Sinking funds have been a game changer when it comes to organising my finances. Car insurance had always been a significant annual expense that I used to dread; and while I’m not sure anyone looks forward to paying it, I didn’t like how I always saved less that month or worried about how much it might cost. But when I started to put a little bit aside for it each month and kept the money earmarked away from my savings and current account, I felt more in control and less worried about it. This became my first sinking fund.
What is a sinking fund?
A sinking fund is a pot of money put aside for a predetermined, irregular expense. It’s generally for an expense that you know is coming up – such as Christmas or a birthday – which doesn’t occur frequently enough to add it into a weekly or monthly budget. Having a sinking fund allows you to spread the cost so your budget or bank account isn’t taking a big hit in one month.
Examples of sinking funds
You could choose to have a sinking fund almost anything but the most popular ones include: holidays, Christmas, car insurance and/or maintenance, school uniform and house furniture. These are all examples of items that you’re unlikely to be buying every month; but saving for them each month allows you to spread the cost of your purchases in a more affordable way.
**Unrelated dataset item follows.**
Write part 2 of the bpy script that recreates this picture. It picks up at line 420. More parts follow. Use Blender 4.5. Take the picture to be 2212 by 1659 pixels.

How to set up a sinking fund
Decide what you’re saving for – Decide what you want to save up for; maybe there’s an annual expense you always forget about until the week before it’s due, or you’re always feeling stressed about how you’ll afford. Christmas.
Set a budget – For something like car insurance, look back to how much you paid last year as a rough estimation of your budget (personally, I prefer to add 10-15% onto this since the final amount is somewhat out of my control. If you’re creating a sinking fund for a birthday, Christmas or holidays, then choose a budget based on what you can afford to spend rather than what you want to spend.
How long do you have to save? – Look at how long you have to save and divide your budget by the number of paydays you have between now and when it’s due. So, let’s say you have 10 months to save £500 for a holiday, you’d have to save £50 a month to reach your sinking fund target.
Which banks have sinking funds features?
These days most banks have a feature that allow you to divide your money into separate pots under one current account. Monzo* has their Pots feature, Starling has Saving Spaces while Plum* has Pockets. While they all have different names, they essential do the same job of allowing you to save for different events, bills or occasions with the convenience of keeping it all under one account. It’s worth seeing whether your bank offers this feature – if it doesn’t and you don’t want to set one up, there’s nothing wrong with keeping all your sinking fund money in one account and having a spreadsheet to keep track of how much you’ve saved for each bill or occasion.